Yüksek Seçim Kurulu (YSK), AK Parti’nin ‘Tam kanunsuzluk’ iddiası ile yaptığı başvuruyu değerlendirdi ve neticede İstanbul seçimleri 4’e karşı 7 üye ile iptal edilerek yenilenmesine karar verdi.
Sürecin buraya kadar gelmesinin en önemli etkeni seçimlerin başa baş bitmesi ve iptal oylarının 10 binin üzerine çıkması olduğu gerçeğini yok sayamayız.
Cumhurbaşkanı ve AK Parti Genel Başkanı Recep Tayyip Erdoğan’da, AK Parti TBMM Grup Toplantısı’nda seçim iptali ile ilgili “Aradaki fark neredeyse yarı yarıya azalmamış olsaydı mesele buralara kadar zaten gelmezdi. Fakat gözümüzün önünde duran hukuksuzluğu, daha vahimi bir irade gaspını görmezden gelemeyiz. Seçim gecesinden bugüne kadar yaşanan sürecin sebebi budur” dedi.
İstanbul seçimi süreci tartışmalı hale geldiği açık. İktidar partisi AK Parti ve MHP’de seçimleri hukuksuzluk olduğunu söylüyorsa, bunların doğru olup olmadığı noktasında karar verme merciindeki tek kurum YSK’dır. YSK hem Ak Parti’nin hem diğer partilerin temsilcilerini dinledi, verilen belgeleri inceledi ve bir karara vardı. Bu karar da kesin karar olduğu açık. Kararı beğenir ya da beğenmezsiniz, ancak YSK’nın kararı üzerine kurumu yıpratmak ülkeye asla yarar sağlamaz.
YSK’ya baskı yapıldığı söylemleri de havadadır. Çünkü baskı yapıldığına dair YSK’dan herhangi bir duyum ya da ima yapılmamıştır.
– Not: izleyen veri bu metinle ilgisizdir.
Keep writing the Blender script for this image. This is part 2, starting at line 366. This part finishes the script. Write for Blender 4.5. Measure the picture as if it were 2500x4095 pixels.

Siyasi açıklamaları baskı olarak algılayanlar ise bu açıklamaların her siyasi partiden yapıldığı gerçeğini unutmamaları gerekir.
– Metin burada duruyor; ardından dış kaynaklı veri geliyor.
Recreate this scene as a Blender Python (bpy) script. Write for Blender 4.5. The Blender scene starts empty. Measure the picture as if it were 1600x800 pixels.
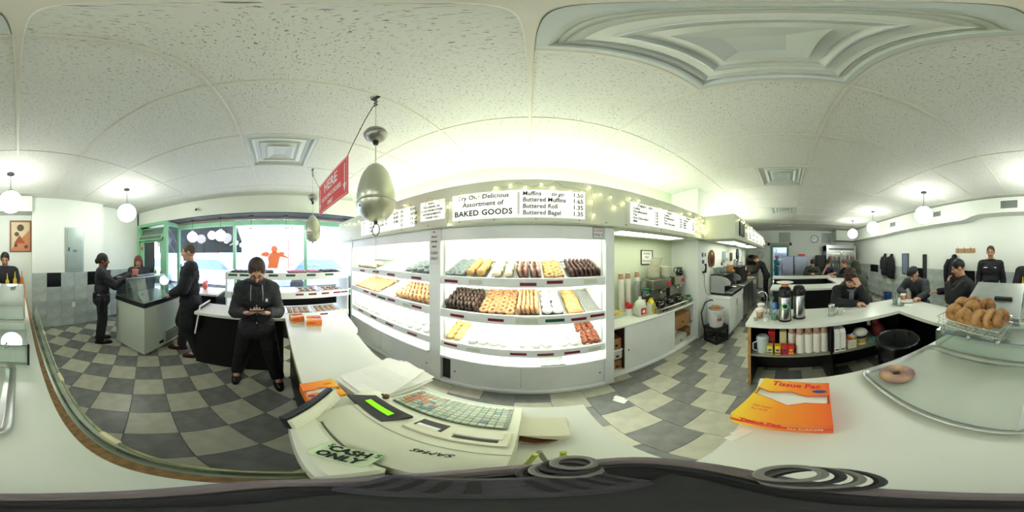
import bpy, bmesh, math, random
import numpy as np
from mathutils import Vector, Matrix, Euler

S = bpy.context.scene
C = S.collection
R = math.radians
PI = math.pi
HC = 1.58            # height of the lens above the floor
CEIL = 2.84
CT = 0.90            # counter tops

# ------------------------------------------------------------------ camera, sky, exposure
cam_data = bpy.data.cameras.new('panorama_camera')
cam_data.type = 'PANO'
cam_data.panorama_type = 'EQUIRECTANGULAR'
cam_data.clip_start = 0.02
cam = bpy.data.objects.new('panorama_camera', cam_data)
C.objects.link(cam)
cam.location = (0, 0, HC)
cam.rotation_euler = (PI / 2, 0, R(6.3))
S.camera = cam

world = bpy.data.worlds.new('overcast_sky')
S.world = world
world.use_nodes = True
bg = world.node_tree.nodes['Background']
bg.inputs[0].default_value = (0.86, 0.93, 1.0, 1)
bg.inputs[1].default_value = 7.0

S.view_settings.view_transform = 'Standard'
S.view_settings.look = 'None'
S.view_settings.gamma = 1
S.view_settings.use_curve_mapping = False
S.view_settings.exposure = 0.84
S.cycles.use_denoising = True
S.cycles.max_bounces = 8
S.cycles.diffuse_bounces = 5
S.cycles.transparent_max_bounces = 24
S.cycles.sample_clamp_indirect = 6.0
S.cycles.caustics_reflective = False
S.cycles.caustics_refractive = False

E_GLOBE = 15.0       # glow of the pendant globes
E_UPLIGHT = 25.0     # tubes on top of the soffit
E_CASE = 25.0        # tubes in the pastry cases
E_PANEL = 3.2        # light panels under the soffit

# ------------------------------------------------------------------ mesh helpers
def lin(h):
    if isinstance(h, str):
        h = h.lstrip('#')
        c = [int(h[i:i + 2], 16) / 255 for i in (0, 2, 4)]
    else:
        c = [x / 255 for x in h]
    return tuple((x / 12.92 if x <= .04045 else ((x + .055) / 1.055) ** 2.4) for x in c)


_mats = {}
def mat(name, col, rough=.5, metal=0., var=.06, vs=6., bump=0., bs=60., emit=0., spec=.5, trans=0., ior=1.45, alpha=1., coat=0., col2=None, det=3.):
    """procedural surface: colour with a slow noise variation, optional fine relief"""
    if name in _mats:
        return _mats[name]
    m = bpy.data.materials.new(name)
    m.use_nodes = True
    nt = m.node_tree
    b = nt.nodes['Principled BSDF']
    c = lin(col)
    tc = nt.nodes.new('ShaderNodeTexCoord')
    if var > 0 or col2:
        n = nt.nodes.new('ShaderNodeTexNoise')
        n.inputs['Scale'].default_value = vs
        n.inputs['Detail'].default_value = det
        nt.links.new(tc.outputs['Object'], n.inputs['Vector'])
        r = nt.nodes.new('ShaderNodeValToRGB')
        lo = lin(col2) if col2 else tuple(x * (1 - var) for x in c)
        hi = c if col2 else tuple(min(1, x * (1 + var)) for x in c)
        r.color_ramp.elements[0].position = .3
        r.color_ramp.elements[1].position = .7
        r.color_ramp.elements[0].color = (*lo, 1)
        r.color_ramp.elements[1].color = (*hi, 1)
        nt.links.new(n.outputs['Fac'], r.inputs['Fac'])
        nt.links.new(r.outputs['Color'], b.inputs['Base Color'])
    else:
        b.inputs['Base Color'].default_value = (*c, 1)
    if bump > 0:
        n2 = nt.nodes.new('ShaderNodeTexNoise')
        n2.inputs['Scale'].default_value = bs
        n2.inputs['Detail'].default_value = 4
        nt.links.new(tc.outputs['Object'], n2.inputs['Vector'])
        bp = nt.nodes.new('ShaderNodeBump')
        bp.inputs['Strength'].default_value = bump
        bp.inputs['Distance'].default_value = .01
        nt.links.new(n2.outputs['Fac'], bp.inputs['Height'])
        nt.links.new(bp.outputs['Normal'], b.inputs['Normal'])
    b.inputs['Roughness'].default_value = rough
    b.inputs['Metallic'].default_value = metal
    b.inputs['Specular IOR Level'].default_value = spec
    b.inputs['IOR'].default_value = ior
    b.inputs['Transmission Weight'].default_value = trans
    b.inputs['Coat Weight'].default_value = coat
    b.inputs['Alpha'].default_value = alpha
    if emit:
        b.inputs['Emission Color'].default_value = (*c, 1)
        b.inputs['Emission Strength'].default_value = emit
    _mats[name] = m
    return m


def glow(name, col, strength):
    if name in _mats:
        return _mats[name]
    m = bpy.data.materials.new(name)
    m.use_nodes = True
    nt = m.node_tree
    nt.nodes.clear()
    e = nt.nodes.new('ShaderNodeEmission')
    e.inputs[0].default_value = (*lin(col), 1)
    e.inputs[1].default_value = strength
    o = nt.nodes.new('ShaderNodeOutputMaterial')
    nt.links.new(e.outputs[0], o.inputs[0])
    _mats[name] = m
    return m


def pane(name, tint='f5faf7', refl=.08, haze=0.0, rough=.02, fres=.45):
    """thin sheet of clear glass: lets light straight through and mirrors a little"""
    if name in _mats:
        return _mats[name]
    m = bpy.data.materials.new(name)
    m.use_nodes = True
    nt = m.node_tree
    nt.nodes.clear()
    t = nt.nodes.new('ShaderNodeBsdfTransparent')
    t.inputs[0].default_value = (*lin(tint), 1)
    g = nt.nodes.new('ShaderNodeBsdfGlossy')
    g.inputs['Roughness'].default_value = rough
    lw = nt.nodes.new('ShaderNodeLayerWeight')
    lw.inputs[0].default_value = .25
    mth = nt.nodes.new('ShaderNodeMath')
    mth.operation = 'MULTIPLY_ADD'
    mth.inputs[1].default_value = fres
    mth.inputs[2].default_value = refl
    nt.links.new(lw.outputs['Fresnel'], mth.inputs[0])
    mx = nt.nodes.new('ShaderNodeMixShader')
    nt.links.new(mth.outputs[0], mx.inputs[0])
    nt.links.new(t.outputs[0], mx.inputs[1])
    nt.links.new(g.outputs[0], mx.inputs[2])
    out = mx
    if haze:
        d = nt.nodes.new('ShaderNodeBsdfDiffuse')
        d.inputs[0].default_value = (*lin(tint), 1)
        m2 = nt.nodes.new('ShaderNodeMixShader')
        m2.inputs[0].default_value = haze
        nt.links.new(mx.outputs[0], m2.inputs[1])
        nt.links.new(d.outputs[0], m2.inputs[2])
        out = m2
    o = nt.nodes.new('ShaderNodeOutputMaterial')
    nt.links.new(out.outputs[0], o.inputs[0])
    _mats[name] = m
    return m


class MB:
    """collects plain shapes into one mesh"""
    def __init__(self):
        self.v = []
        self.f = []
        self.mi = []
        self.m = 0

    def add(self, vs, fs, M=None):
        o = len(self.v)
        if M is not None:
            vs = [M @ Vector(p) for p in vs]
        self.v.extend([tuple(p) for p in vs])
        self.f.extend([tuple(i + o for i in f) for f in fs])
        self.mi.extend([self.m] * len(fs))
        return self

    def box(self, x0, y0, z0, x1, y1, z1, b=0., M=None):
        x0, x1 = min(x0, x1), max(x0, x1)
        y0, y1 = min(y0, y1), max(y0, y1)
        z0, z1 = min(z0, z1), max(z0, z1)
        b = min(b, (x1 - x0) * .45, (y1 - y0) * .45, (z1 - z0) * .45)
        if b <= 0:
            vs = [(x, y, z) for x in (x0, x1) for y in (y0, y1) for z in (z0, z1)]
            fs = [(0, 1, 3, 2), (4, 6, 7, 5), (0, 4, 5, 1), (2, 3, 7, 6), (0, 2, 6, 4), (1, 5, 7, 3)]
            return self.add(vs, fs, M)
        vs, ix = [], {}
        X, Y, Z = (x0, x1), (y0, y1), (z0, z1)
        for i in (0, 1):
            for j in (0, 1):
                for k in (0, 1):
                    sx, sy, sz = (1, -1)[i] * b, (1, -1)[j] * b, (1, -1)[k] * b
                    ix[i, j, k, 0] = len(vs); vs.append((X[i], Y[j] + sy, Z[k] + sz))
                    ix[i, j, k, 1] = len(vs); vs.append((X[i] + sx, Y[j], Z[k] + sz))
                    ix[i, j, k, 2] = len(vs); vs.append((X[i] + sx, Y[j] + sy, Z[k]))
        fs = []
        def q(l, flip):
            fs.append(tuple(l) if not flip else tuple(reversed(l)))
        for i in (0, 1):
            q([ix[i, 0, 0, 0], ix[i, 0, 1, 0], ix[i, 1, 1, 0], ix[i, 1, 0, 0]], i)
            q([ix[0, i, 0, 1], ix[1, i, 0, 1], ix[1, i, 1, 1], ix[0, i, 1, 1]], i)
            q([ix[0, 0, i, 2], ix[0, 1, i, 2], ix[1, 1, i, 2], ix[1, 0, i, 2]], i)
        for a in (0, 1):
            for c in (0, 1):
                q([ix[0, a, c, 1], ix[1, a, c, 1], ix[1, a, c, 2], ix[0, a, c, 2]], (a + c) % 2 == 0)
                q([ix[a, 0, c, 0], ix[a, 1, c, 0], ix[a, 1, c, 2], ix[a, 0, c, 2]], (a + c) % 2 == 1)
                q([ix[a, c, 0, 0], ix[a, c, 1, 0], ix[a, c, 1, 1], ix[a, c, 0, 1]], (a + c) % 2 == 0)
        for i in (0, 1):
            for j in (0, 1):
                for k in (0, 1):
                    q([ix[i, j, k, 0], ix[i, j, k, 1], ix[i, j, k, 2]], (i + j + k) % 2 == 1)
        return self.add(vs, fs, M)

    def cyl(self, p0, p1, r0, r1=None, n=12, caps=True):
        r1 = r0 if r1 is None else r1
        p0, p1 = Vector(p0), Vector(p1)
        d = (p1 - p0)
        if d.length < 1e-9:
            return self
        d.normalize()
        a = d.orthogonal().normalized()
        b = d.cross(a)
        vs = []
        for p, r in ((p0, r0), (p1, r1)):
            for i in range(n):
                t = 2 * PI * i / n
                vs.append(p + a * (r * math.cos(t)) + b * (r * math.sin(t)))
        fs = [(i, (i + 1) % n, n + (i + 1) % n, n + i) for i in range(n)]
        if caps:
            fs += [tuple(range(n - 1, -1, -1)), tuple(range(n, 2 * n))]
        return self.add(vs, fs)

    def tube(self, pts, r, n=8, close=False):
        P = [Vector(p) for p in pts]
        rs = r if isinstance(r, (list, tuple)) else [r] * len(P)
        vs, fs = [], []
        up = None
        L = len(P)
        for i, p in enumerate(P):
            if close:
                d = P[(i + 1) % L] - P[i - 1]
            else:
                d = P[min(i + 1, L - 1)] - P[max(i - 1, 0)]
            d.normalize()
            if up is None:
                up = d.orthogonal().normalized()
            up = (up - d * up.dot(d))
            if up.length < 1e-6:
                up = d.orthogonal()
            up.normalize()
            b = d.cross(up)
            for k in range(n):
                t = 2 * PI * k / n
                vs.append(p + up * (rs[i] * math.cos(t)) + b * (rs[i] * math.sin(t)))
        for i in range(L if close else L - 1):
            j = (i + 1) % L
            for k in range(n):
                fs.append((i * n + k, i * n + (k + 1) % n, j * n + (k + 1) % n, j * n + k))
        if not close:
            fs += [tuple(range(n - 1, -1, -1)), tuple(range((L - 1) * n, L * n))]
        return self.add(vs, fs)

    def lathe(self, prof, n=20, o=(0, 0, 0), M=None, close=False):
        vs, fs = [], []
        L = len(prof)
        for r, z in prof:
            for k in range(n):
                t = 2 * PI * k / n
                vs.append((o[0] + r * math.cos(t), o[1] + r * math.sin(t), o[2] + z))
        for i in range(L if close else L - 1):
            j = (i + 1) % L
            for k in range(n):
                fs.append((i * n + k, i * n + (k + 1) % n, j * n + (k + 1) % n, j * n + k))
        if not close:
            if prof[0][0] > 1e-5:
                fs.append(tuple(range(n - 1, -1, -1)))
            if prof[-1][0] > 1e-5:
                fs.append(tuple(range((L - 1) * n, L * n)))
        return self.add(vs, fs, M)

    def prism(self, poly, a0, a1, axis='z', M=None):
        n = len(poly)
        f = {'z': lambda p, h: (p[0], p[1], h), 'y': lambda p, h: (p[0], h, p[1]), 'x': lambda p, h: (h, p[0], p[1])}[axis]
        vs = [f(p, a0) for p in poly] + [f(p, a1) for p in poly]
        fs = [tuple(range(n - 1, -1, -1)), tuple(range(n, 2 * n))]
        fs += [(i, (i + 1) % n, n + (i + 1) % n, n + i) for i in range(n)]
        return self.add(vs, fs, M)

    def ball(self, c, r, n=14, k=9, M=None):
        if not isinstance(r, (tuple, list)):
            r = (r, r, r)
        vs = [(c[0], c[1], c[2] - r[2])]
        for i in range(1, k):
            a = -PI / 2 + PI * i / k
            for j in range(n):
                t = 2 * PI * j / n
                vs.append((c[0] + r[0] * math.cos(a) * math.cos(t), c[1] + r[1] * math.cos(a) * math.sin(t), c[2] + r[2] * math.sin(a)))
        vs.append((c[0], c[1], c[2] + r[2]))
        fs = []
        for j in range(n):
            fs.append((0, 1 + (j + 1) % n, 1 + j))
            e = 1 + (k - 2) * n
            fs.append((len(vs) - 1, e + j, e + (j + 1) % n))
        for i in range(k - 2):
            for j in range(n):
                a, b = 1 + i * n + j, 1 + i * n + (j + 1) % n
                fs.append((a, b, b + n, a + n))
        return self.add(vs, fs, M)

    def torus(self, c, Rm, r, n=18, k=8, M=None, sq=1., wob=None):
        vs, fs = [], []
        for i in range(n):
            t = 2 * PI * i / n
            w = wob(t) if wob else 1.
            for j in range(k):
                p = 2 * PI * j / k
                q = Rm + r * w * math.cos(p)
                vs.append((c[0] + q * math.cos(t), c[1] + q * math.sin(t), c[2] + r * w * sq * math.sin(p)))
        for i in range(n):
            for j in range(k):
                a, b = i * k + j, ((i + 1) % n) * k + j
                a2, b2 = i * k + (j + 1) % k, ((i + 1) % n) * k + (j + 1) % k
                fs.append((a, b, b2, a2))
        return self.add(vs, fs, M)

    def mesh(self, name, mats, smooth=True, angle=40):
        me = bpy.data.meshes.new(name)
        me.from_pydata(self.v, [], self.f)
        if not isinstance(mats, (list, tuple)):
            mats = [mats]
        for m in mats:
            me.materials.append(m)
        if len(mats) > 1:
            me.polygons.foreach_set('material_index', self.mi)
        bm = bmesh.new()
        bm.from_mesh(me)
        bmesh.ops.recalc_face_normals(bm, faces=bm.faces)
        bm.to_mesh(me)
        bm.free()
        if smooth:
            me.polygons.foreach_set('use_smooth', [True] * len(me.polygons))
            me.set_sharp_from_angle(angle=R(angle))
        me.update()
        return me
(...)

Cumhurbaşkanı Erdoğan dünkü AK Parti grubundaki konuşmasındaki en önemli sözleri de şöyle idi:
-“AK Parti’nin sandıktan çıkan sonucu kabullenmemek, hakkı olmayan bir seçimi kazanmış gözükmek gibi bir derdi asla yoktur, olamaz.”
-“Rabbim, Türkiye ortak paydası altında 82 milyon olarak kucaklaşmayı nasip etsin. Herkesi milletimizin hayırlı geleceği için dua etmeye davet ediyorum.”
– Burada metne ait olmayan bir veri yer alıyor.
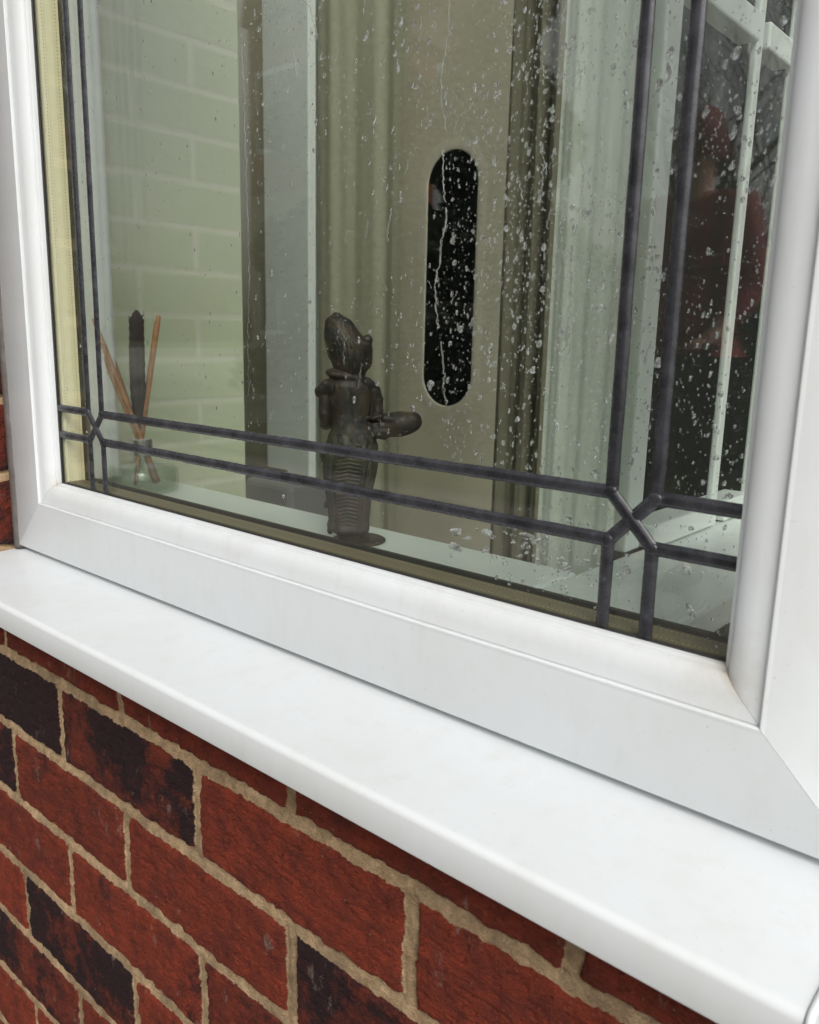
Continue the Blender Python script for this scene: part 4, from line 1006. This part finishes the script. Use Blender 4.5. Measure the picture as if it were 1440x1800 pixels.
skin_mesh('red_jacket', Jn, [(0,1),(0,2),(2,3),(3,4),(3,5),(5,6),(6,7),(3,8),(8,9),(9,10)], M['red'], per)
Tn = [((0,0,.93),.15,.115),((.09,0,.85),.098,.098),((.10,.01,.50),.072,.075),((.10,-.01,.10),.055,.062),((-.09,0,.85),.098,.098),((-.10,.01,.50),.072,.075),((-.10,-.01,.10),.055,.062)]
skin_mesh('trousers', Tn, [(0,1),(1,2),(2,3),(0,4),(4,5),(5,6)], M['trouser'], per)
for s_ in (1, -1):
    b = MB(); b.bbox(PX+s_*.11-.05, PX+s_*.11+.05, PY-.10, PY+.19, .008, .085, .03, 3); b.build('shoe', M['trouser'], per, smooth=True)
b = MB(); v, f = [], []
for i in range(13):
    th = math.pi*0.62*i/12
    for k in range(24):
        ph = 2*math.pi*k/24; rr_ = 1+0.03*math.sin(7*ph); v.append((PX+.098*rr_*math.sin(th)*math.cos(ph), PY+.0+.112*rr_*math.sin(th)*math.sin(ph)-0.012, 1.655+.14*math.cos(th)-0.05*max(0, -math.sin(ph))*math.sin(th)))
for i in range(12):
    for k in range(24): f.append((i*24+k, (i+1)*24+k, (i+1)*24+(k+1) % 24, i*24+(k+1) % 24))
obj('hood', v, f, M['red'], per, smooth=True)
v, f = [], []
for (cx, cz, rx, rz, nm, mt) in ((-.03, 1.655, .014, .007, 'eye', 'gasket'), (.03, 1.655, .014, .007, 'eye', 'gasket'), (0, 1.585, .026, .006, 'mouth', 'red')):
    b = MB(); vv, ff = [], []
    for i in range(9):
        th = math.pi*i/8
        for k in range(12): ph = 2*math.pi*k/12; vv.append((PX+cx+rx*math.sin(th)*math.cos(ph), PY+.108+.006*math.cos(th), .008+cz+rz*math.sin(th)*math.sin(ph)))
    for i in range(8):
        for k in range(12): ff.append((i*12+k, i*12+(k+1) % 12, (i+1)*12+(k+1) % 12, (i+1)*12+k))
    obj(nm, vv, ff, M[mt], per, smooth=True)
b = MB(); b.tube([(PX, PY+.105, 1.665), (PX, PY+.122, 1.635), (PX, PY+.130, 1.618)], [.008, .011, .013], 8); b.build('nose', M['skin'], per, smooth=True)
-“Hiç şüphesiz bizim eksiklerimiz olabilir ama bugün önümüzde duran manzara tam bir ekonomik sabotaj halidir.”
-Türkiye geçmişte sözüm ona elitlerin yol açtığı tahribatlar yüzünden ağır bedeller ödemiş bir ülkedir. Ülkemizin yeniden siyaset ve toplum mühendislerinin operasyon alanı haline gelmesine izin vermeyeceğiz. Bu amaçla perde arkasından sinsice operasyon yürütenlerin de sahada kendine yer açmaya çalışanların da hepsini biliyoruz.”
Şimdi sakince düşünüp, YSK’nın suç duyurusunun peşinden yapılacak soruşturma ve kovuşturmalara bakmak gerekir. Zira ortadaki iddiaların havada kalması söz konusu olamaz.
Muhalefetin de bence tekrar seçime gitmekten korkacağına, millete yeniden başvurarak şaibesi ortadan kalkmış bir seçimde yarışması demokrasiye katkı sunacaktır.
Neticede tüm tartışmalar milletin gözleri önünde gerçekleştirilmiştir. İstanbul seçmeni tüm bu tartışmalar sonrası sandığa gidecek ve bir karar verecek. Yani kararı yine İstanbul verecek. O nedenle fazla endişelenmeye de gerek yok.